▶ Exercise instructions: Give an exact transcription of every line, dropping the images.

--------------------

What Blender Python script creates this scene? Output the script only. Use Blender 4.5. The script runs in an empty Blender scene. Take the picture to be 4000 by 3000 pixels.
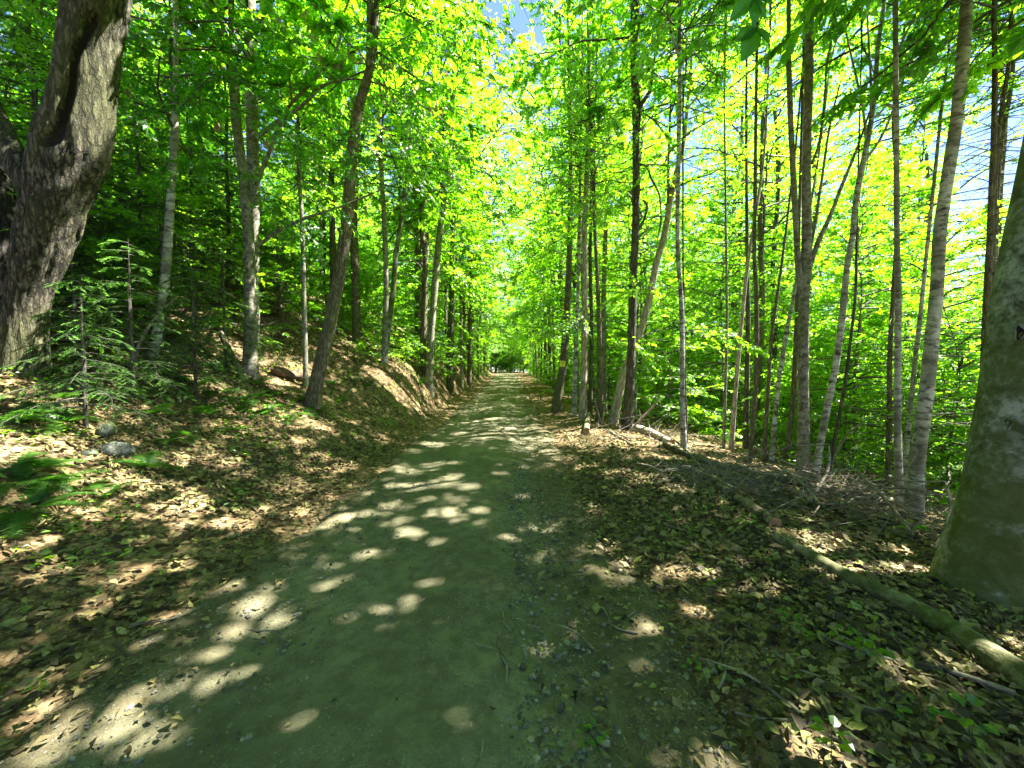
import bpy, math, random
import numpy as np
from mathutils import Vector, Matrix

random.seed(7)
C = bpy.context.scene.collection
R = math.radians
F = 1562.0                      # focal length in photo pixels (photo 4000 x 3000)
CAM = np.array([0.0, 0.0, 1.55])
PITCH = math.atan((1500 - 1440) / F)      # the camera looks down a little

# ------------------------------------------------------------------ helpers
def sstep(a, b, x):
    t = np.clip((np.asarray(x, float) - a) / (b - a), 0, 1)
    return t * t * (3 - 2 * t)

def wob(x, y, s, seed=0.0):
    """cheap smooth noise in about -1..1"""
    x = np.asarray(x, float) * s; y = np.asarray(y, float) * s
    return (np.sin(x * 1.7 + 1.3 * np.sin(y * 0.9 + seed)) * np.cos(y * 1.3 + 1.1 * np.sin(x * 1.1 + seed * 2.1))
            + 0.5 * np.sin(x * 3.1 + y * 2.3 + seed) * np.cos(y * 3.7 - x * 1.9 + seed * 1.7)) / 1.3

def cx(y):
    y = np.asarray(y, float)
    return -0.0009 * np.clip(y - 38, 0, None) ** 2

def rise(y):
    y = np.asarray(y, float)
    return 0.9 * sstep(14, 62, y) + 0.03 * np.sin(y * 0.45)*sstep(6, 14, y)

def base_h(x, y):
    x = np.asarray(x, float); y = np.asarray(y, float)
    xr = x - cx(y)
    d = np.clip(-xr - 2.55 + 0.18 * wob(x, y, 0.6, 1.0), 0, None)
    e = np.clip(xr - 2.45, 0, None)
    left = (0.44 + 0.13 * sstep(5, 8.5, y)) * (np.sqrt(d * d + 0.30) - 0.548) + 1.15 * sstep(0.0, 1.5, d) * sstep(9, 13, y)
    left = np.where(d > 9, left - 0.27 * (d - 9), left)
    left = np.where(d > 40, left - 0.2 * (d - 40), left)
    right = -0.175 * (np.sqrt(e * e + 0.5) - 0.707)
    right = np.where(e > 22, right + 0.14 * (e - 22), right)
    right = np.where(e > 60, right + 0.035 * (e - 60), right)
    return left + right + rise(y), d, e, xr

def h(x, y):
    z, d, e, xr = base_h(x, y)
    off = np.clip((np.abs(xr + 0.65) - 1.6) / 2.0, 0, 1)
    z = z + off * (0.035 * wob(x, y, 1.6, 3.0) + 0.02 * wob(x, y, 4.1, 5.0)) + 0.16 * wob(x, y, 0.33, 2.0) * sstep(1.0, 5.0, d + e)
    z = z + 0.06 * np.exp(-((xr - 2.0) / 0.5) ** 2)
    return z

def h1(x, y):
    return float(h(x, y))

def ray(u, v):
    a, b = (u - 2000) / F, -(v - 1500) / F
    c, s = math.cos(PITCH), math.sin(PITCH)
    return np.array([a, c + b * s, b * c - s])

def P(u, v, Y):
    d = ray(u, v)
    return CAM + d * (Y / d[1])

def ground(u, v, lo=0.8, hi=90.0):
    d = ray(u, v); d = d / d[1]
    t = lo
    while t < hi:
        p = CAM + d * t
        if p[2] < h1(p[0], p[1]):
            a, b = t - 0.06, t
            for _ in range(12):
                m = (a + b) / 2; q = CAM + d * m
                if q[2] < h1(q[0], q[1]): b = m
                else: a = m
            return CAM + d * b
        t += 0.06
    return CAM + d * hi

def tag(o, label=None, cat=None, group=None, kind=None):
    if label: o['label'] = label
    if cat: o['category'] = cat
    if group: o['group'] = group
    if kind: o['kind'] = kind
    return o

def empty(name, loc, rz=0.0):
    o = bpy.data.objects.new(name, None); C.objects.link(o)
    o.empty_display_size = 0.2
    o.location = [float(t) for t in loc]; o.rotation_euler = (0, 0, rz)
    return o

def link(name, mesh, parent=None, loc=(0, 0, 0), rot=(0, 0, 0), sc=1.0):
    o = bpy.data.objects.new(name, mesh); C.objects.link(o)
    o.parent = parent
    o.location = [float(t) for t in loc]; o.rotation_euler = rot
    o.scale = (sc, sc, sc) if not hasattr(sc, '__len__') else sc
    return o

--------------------

▶ The result:
What Blender Python script creates this scene? Output the script only. Use Blender 4.5. The script runs in an empty Blender scene. Take the picture to be 4000 by 3000 pixels.
import bpy, math, random
import numpy as np
from mathutils import Vector, Matrix

random.seed(7)
C = bpy.context.scene.collection
R = math.radians
F = 1562.0                      # focal length in photo pixels (photo 4000 x 3000)
CAM = np.array([0.0, 0.0, 1.55])
PITCH = math.atan((1500 - 1440) / F)      # the camera looks down a little

# ------------------------------------------------------------------ helpers
def sstep(a, b, x):
    t = np.clip((np.asarray(x, float) - a) / (b - a), 0, 1)
    return t * t * (3 - 2 * t)

def wob(x, y, s, seed=0.0):
    """cheap smooth noise in about -1..1"""
    x = np.asarray(x, float) * s; y = np.asarray(y, float) * s
    return (np.sin(x * 1.7 + 1.3 * np.sin(y * 0.9 + seed)) * np.cos(y * 1.3 + 1.1 * np.sin(x * 1.1 + seed * 2.1))
            + 0.5 * np.sin(x * 3.1 + y * 2.3 + seed) * np.cos(y * 3.7 - x * 1.9 + seed * 1.7)) / 1.3

def cx(y):
    y = np.asarray(y, float)
    return -0.0009 * np.clip(y - 38, 0, None) ** 2

def rise(y):
    y = np.asarray(y, float)
    return 0.9 * sstep(14, 62, y) + 0.03 * np.sin(y * 0.45)*sstep(6, 14, y)

def base_h(x, y):
    x = np.asarray(x, float); y = np.asarray(y, float)
    xr = x - cx(y)
    d = np.clip(-xr - 2.55 + 0.18 * wob(x, y, 0.6, 1.0), 0, None)
    e = np.clip(xr - 2.45, 0, None)
    left = (0.44 + 0.13 * sstep(5, 8.5, y)) * (np.sqrt(d * d + 0.30) - 0.548) + 1.15 * sstep(0.0, 1.5, d) * sstep(9, 13, y)
    left = np.where(d > 9, left - 0.27 * (d - 9), left)
    left = np.where(d > 40, left - 0.2 * (d - 40), left)
    right = -0.175 * (np.sqrt(e * e + 0.5) - 0.707)
    right = np.where(e > 22, right + 0.14 * (e - 22), right)
    right = np.where(e > 60, right + 0.035 * (e - 60), right)
    return left + right + rise(y), d, e, xr

def h(x, y):
    z, d, e, xr = base_h(x, y)
    off = np.clip((np.abs(xr + 0.65) - 1.6) / 2.0, 0, 1)
    z = z + off * (0.035 * wob(x, y, 1.6, 3.0) + 0.02 * wob(x, y, 4.1, 5.0)) + 0.16 * wob(x, y, 0.33, 2.0) * sstep(1.0, 5.0, d + e)
    z = z + 0.06 * np.exp(-((xr - 2.0) / 0.5) ** 2)
    return z

def h1(x, y):
    return float(h(x, y))

def ray(u, v):
    a, b = (u - 2000) / F, -(v - 1500) / F
    c, s = math.cos(PITCH), math.sin(PITCH)
    return np.array([a, c + b * s, b * c - s])

def P(u, v, Y):
    d = ray(u, v)
    return CAM + d * (Y / d[1])

def ground(u, v, lo=0.8, hi=90.0):
    d = ray(u, v); d = d / d[1]
    t = lo
    while t < hi:
        p = CAM + d * t
        if p[2] < h1(p[0], p[1]):
            a, b = t - 0.06, t
            for _ in range(12):
                m = (a + b) / 2; q = CAM + d * m
                if q[2] < h1(q[0], q[1]): b = m
                else: a = m
            return CAM + d * b
        t += 0.06
    return CAM + d * hi

def tag(o, label=None, cat=None, group=None, kind=None):
    if label: o['label'] = label
    if cat: o['category'] = cat
    if group: o['group'] = group
    if kind: o['kind'] = kind
    return o

def empty(name, loc, rz=0.0):
    o = bpy.data.objects.new(name, None); C.objects.link(o)
    o.empty_display_size = 0.2
    o.location = [float(t) for t in loc]; o.rotation_euler = (0, 0, rz)
    return o

def link(name, mesh, parent=None, loc=(0, 0, 0), rot=(0, 0, 0), sc=1.0):
    o = bpy.data.objects.new(name, mesh); C.objects.link(o)
    o.parent = parent
    o.location = [float(t) for t in loc]; o.rotation_euler = rot
    o.scale = (sc, sc, sc) if not hasattr(sc, '__len__') else sc
    return o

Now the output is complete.